The other evening, my wife and I watched the sunset from our terrace, and we stayed until stars came out. As usual, the evening star was the first to appear. An hour or so later, it was still the brightest light in the sky on this moonless night, its steady gleam easily outshining the twinkling competition.

The evening star had an unfair advantage, of course, since it is actually the planet Venus, masquerading as a star. Like the moon, it emits no light but merely reflects light from the sun.

It struck me that if the moon and Venus can beam that brightly, as dull-surfaced and void of light as they are in themselves, I need not worry so much about my own spiritual reflective index—my degree of goodness or godliness, as perceived by myself or others. All I really have to do is be there to reflect God’s light when He shines on me. That realization doesn’t give me license to let myself go and become a spiritual slob, but it’s liberating to know I don’t have to try to appear to be something I’m not.

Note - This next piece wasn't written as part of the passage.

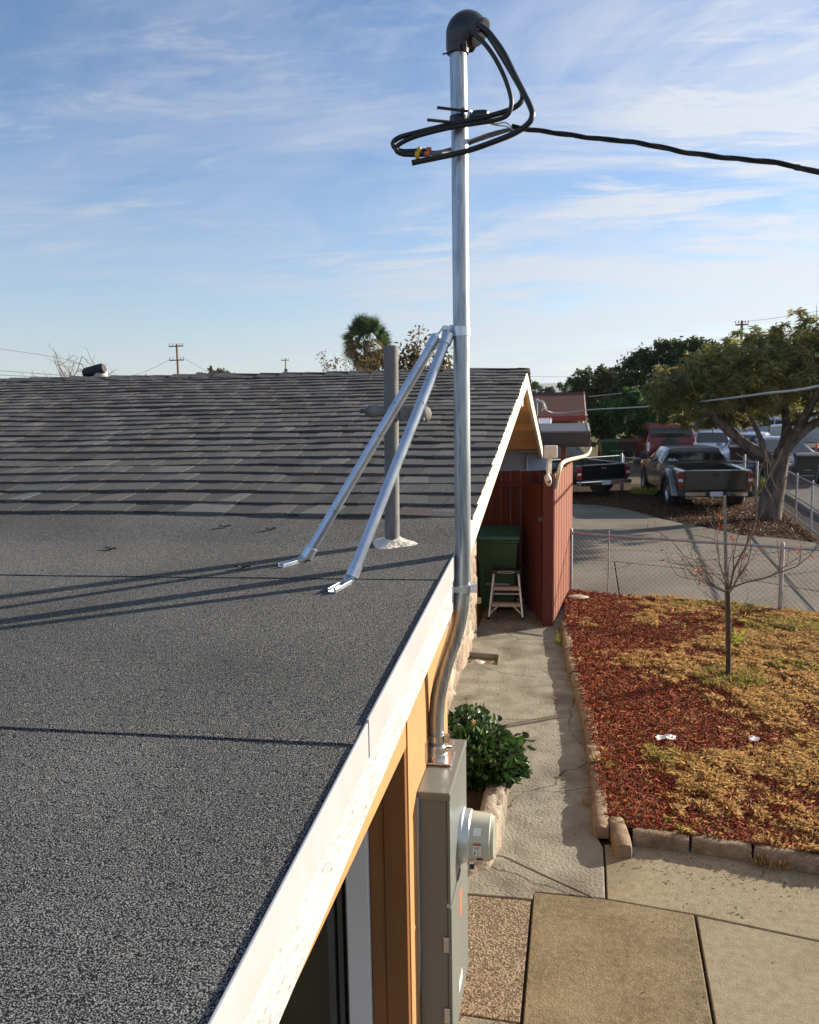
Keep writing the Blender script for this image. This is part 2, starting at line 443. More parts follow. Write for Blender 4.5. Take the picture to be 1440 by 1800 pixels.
M_creampipe = pm('cream_painted_pipe', (0.62, 0.54, 0.38), (0.55, 0.48, 0.33), 8, 0.5)
M_camw = pm('ivory_plastic', (0.78, 0.73, 0.64), (0.74, 0.69, 0.6), 5, 0.4)

# ------------------------------------------------------------------ setting: ground, paving, road
def structure(name, mb, mat, **k):
    o = mb.build(name, mat, **k); o['kind'] = 'structure'; return o
g = MB(); g.add([(-3000, -60, -.05), (3000, -60, -.05), (3000, 4200, -.05), (-3000, 4200, -.05)], [(0, 1, 2, 3)])
structure('ground', g, M_ground)
def slab(name, poly, mat, z1=0.0, th=0.06, bevel=.006):
    return structure(name, MB().slab(poly, z1-th, z1), mat, bevel=bevel, seg=2)
slab('path', [(-1.16, 12.9), (-1.16, 9.66), (-.80, 9.60), (-.79, 9.22), (-1.16, 9.26), (-1.16, 5.30), (-.41, 5.245), (-.13, 5.055), (.15, 4.866),
              (.226, 4.866), (.236, 5.45), (.2, 5.6), (.2, 6.6), (.15, 7.8), (.06, 9.0), (-.06, 10.9), (-.06, 12.9)], M_conc, th=.14)
slab('path_slab', [(-1.16, 5.288), (-.415, 5.233), (-.135, 5.043), (.135, 4.868), (-.19, 4.872), (-.2, 4.792), (-1.16, 4.785)], M_conc)
slab('gravel_panel', [(-.57, 3.78), (-.215, 3.765), (-.207, 4.778), (-1.14, 4.77), (-1.14, 3.96), (-.57, 3.96)], M_gravel, z1=-.004)
slab('porch_floor', [(-2.6, 1.2), (-.215, 1.2), (-.215, 3.75), (-.56, 3.765), (-2.6, 3.9)], M_conc)
slab('patio', [(-.195, 4.858), (.225, 4.852), (.722, 4.776), (.690, 3.9), (.63, 2.4), (-.2, 2.4), (-.2, 3.75)], M_slabA, z1=.003)
slab('patio_slab', [(.738, 4.772), (1.36, 4.635), (4.2, 4.0), (4.2, 1.0), (.60, 1.0), (.645, 2.4), (.706, 3.9)], M_slabB)
slab('patio_slab', [(.249, 5.50), (.239, 4.866), (.74, 4.790), (1.36, 4.652), (4.2, 4.02), (4.2, 5.0), (1.6, 5.42), (.8, 5.55)], M_slabB, z1=-.002)
# driveway in four panels with open joints
slab('driveway', [(-.1, 12.95), (.72, 12.68), (.77, 15.38), (.0, 15.55), (-.1, 15.55)], M_drive, z1=.0, bevel=.01)
slab('driveway_panel', [(.735, 12.67), (3.3, 11.80), (7.4, 10.6), (7.4, 13.0), (3.65, 13.35), (1.9, 14.85), (.785, 15.37)], M_drive, z1=-.003, bevel=.01)
slab('driveway_panel', [(-.1, 15.575), (.0, 15.57), (.775, 15.395), (1.905, 14.868), (3.66, 13.368), (7.4, 13.02), (7.4, 17.3), (4.84, 17.6), (4.15, 18.2), (3.52, 18.5), (2.9, 18.72), (2.0, 18.75), (-.1, 18.9)], M_drive, bevel=.01)
slab('driveway_panel', [(-.1, 18.92), (2.0, 18.77), (2.9, 18.74), (3.5, 18.53), (3.15, 19.15), (2.84, 19.65), (2.45, 20.2), (2.13, 20.75), (1.85, 21.5), (1.57, 22.1), (1.2, 22.75), (.79, 23.18), (-.1, 23.4)], M_drive, z1=-.002, bevel=.01)
# soil under the parked pickups
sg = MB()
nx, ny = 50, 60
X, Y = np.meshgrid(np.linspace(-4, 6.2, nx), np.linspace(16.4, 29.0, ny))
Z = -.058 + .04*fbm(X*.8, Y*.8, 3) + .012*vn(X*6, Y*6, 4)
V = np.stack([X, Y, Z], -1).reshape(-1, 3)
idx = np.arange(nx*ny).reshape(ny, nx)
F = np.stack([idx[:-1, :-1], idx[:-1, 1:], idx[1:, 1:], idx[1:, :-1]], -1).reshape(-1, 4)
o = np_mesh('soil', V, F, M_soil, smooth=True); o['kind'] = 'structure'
structure('street', MB().slab([(6.9, 6), (7.1, 22), (7.9, 33), (9.2, 45), (11.6, 64), (14.5, 110), (28, 110), (24, 64), (19.5, 45), (17, 33), (16, 6)], -.05, -.02), M_asph)
structure('sidewalk', MB().slab([(5.6, 6), (5.75, 22), (6.5, 33), (7.8, 45), (10.2, 64), (11.45, 64), (9.05, 45), (7.75, 33), (6.95, 22), (6.75, 6)], -.05, .06), M_drive, bevel=.02)

# ------------------------------------------------------------------ the house
XF = -.46                      # outer face of the eave trim
def zlow(y): return 2.107+.0695*y
SL = .1561; SF = .2164
def zhi(y): return 2.35+SL*(y-3.5)
def zfar(y): return 3.24-SF*(y-9.2)
house = thing('house', 'low orange and stone house with granule flat roof and dark shingle gable roof', 'house', (-1.2, 3.5, 0))

def roof_sheet(y0f, y1, off, x0=-11.0, seed=1):
    """one lapped strip of cap sheet: lower edge y0f(x), with a thick butt edge"""
    nx = 140
    xs = np.linspace(x0, XF-.006, nx)
    ys0 = y0f(xs) + .006*(vn(xs*5, xs*0, seed)-.5)
    V = []; F = []
    ts = [0, .04, .15, .4, .7, 1.0]
    for j, t in enumerate(ts):
        y = ys0*(1-t)+y1*t
        z = np.where(y < 3.5, zlow(y), zhi(y)) + off + (.0015*(vn(xs*9, xs*0+2, seed+5)) if j == 0 else 0)
        V.append(np.stack([xs, y, z], -1))
    b = V[0].copy(); b[:, 2] -= .006
    V = [b]+V
    k = len(V); V = np.concatenate(V)
    idx = np.arange(k*nx).reshape(k, nx)
    F = np.stack([idx[:-1, :-1], idx[:-1, 1:], idx[1:, 1:], idx[1:, :-1]], -1).reshape(-1, 4)
    return V, F
Vs, Fs, k0 = [], [], 0
for args in ((lambda x: -1.6+0*x, 1.95, 0.0), (lambda x: 1.757+(x+.47)*.0265, 3.2, .0034), (lambda x: 3.045+(x+.455)*.044, 4.35, .0062)):
    # the roll sheet bends where the roof gets steeper: split at y = 3.5
    V, F = roof_sheet(args[0], args[1], args[2], seed=int(args[1]*10))
    Vs.append(V); Fs.append(F+k0); k0 += len(V)
np_mesh('flat_roof', np.concatenate(Vs), np.concatenate(Fs), M_cap, house)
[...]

That experience put a new spin on a phrase from a familiar Bible verse—“Now we see through a glass darkly.”1 I had always applied that to my perception of God and spiritual realities, but now I see that it also applies to how others see God reflected in me. No matter how I may try, I can’t change my own nature any more than a planet or moon can transform itself into a star. That transformation is something that God does as He shines on me. I may not be the most brilliant, reflective surface, but His light is sufficiently bright to make me one of His stars.